Salt.

Theatre
4 out of 5 stars
Selina Thompson, Salt., Summerhall

Performer Selina Thompson retraces her ancestry in this powerful solo show

This stunning show from performer Selina Thompson takes the form of an account of an epic journey she undertook to try and retrace her family’s migrations – some forced – across the Transatlantic slave triangle. A Brummie of Jamaican descent, she began her trip with a lengthy voyage in a cargo vessel from Antwerp to Accra; then on to the slave fort at Elmina where her ancestors might have been shipped to the West Indies; a stint in Jamaica itself; and a final transatlantic voyage back to Britain.
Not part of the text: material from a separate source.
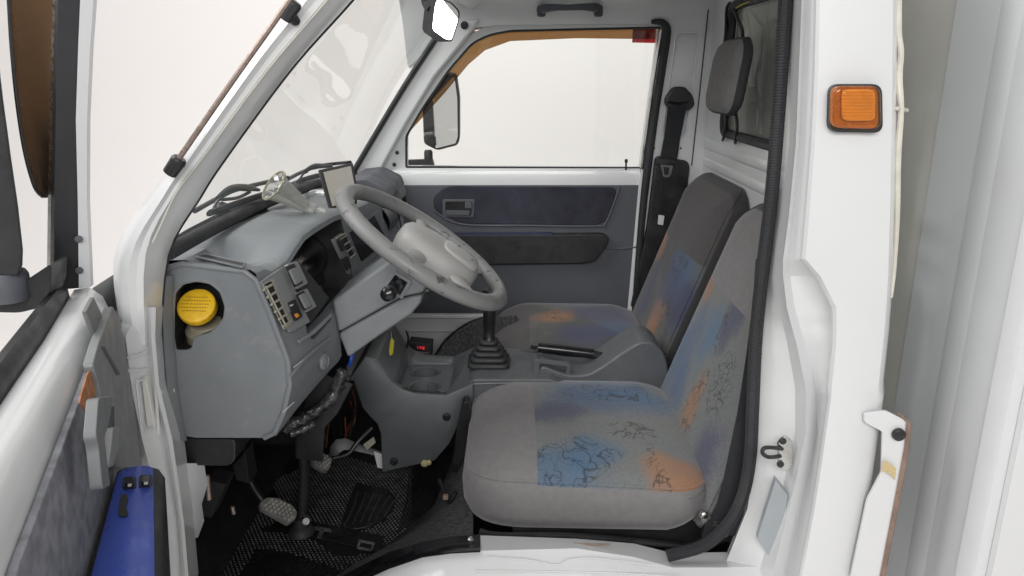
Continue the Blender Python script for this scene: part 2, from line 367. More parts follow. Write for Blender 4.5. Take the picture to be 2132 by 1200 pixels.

But the real story is that of Thompson’s rage, hurt and dislocation, her sense of nowherelessness in a Britain still charged with accidental and deliberate racism. ‘Where are you really from?’ is the question the British ask her all the time, a polite inability to accept her as one of them. She seethingly recounts: 'Europe pushes against me. I push back’.

While obviously a great yarn, the odyssey wasn’t a soft-soap ‘Who Do You Think You Are?’-style ‘journey’, but a hard, harsh slog that exposed her to yet more racism and ostracism.

Thompson’s performance is fantastic, a calmly ferocious, almost forensic dissection of the daily emotional toll of being a young black woman in this country (and others). Her tone is an icy calm that that politely damns us, her overwhelmingly white audience, for our blithe lack of agonising over our place in society. It’s punctuated by her smashing a huge chunk of salt with a hammer – redolent, perhaps, of slave labour, but as it breaks down an allegory for Thompson’s own cultural dispersal. And there is a phenomenal, ever-present score from Sleepdogs, that buzzes and jangles constantly, refusing to allow us to become too settled or comfortable.

It bothered me for a long time that performing a show like this for an audience like us constitutes a compromise of sorts. But in the end Thompson finds a generous route through it, suggesting in some small way the sharing of her story is the sharing of her burden.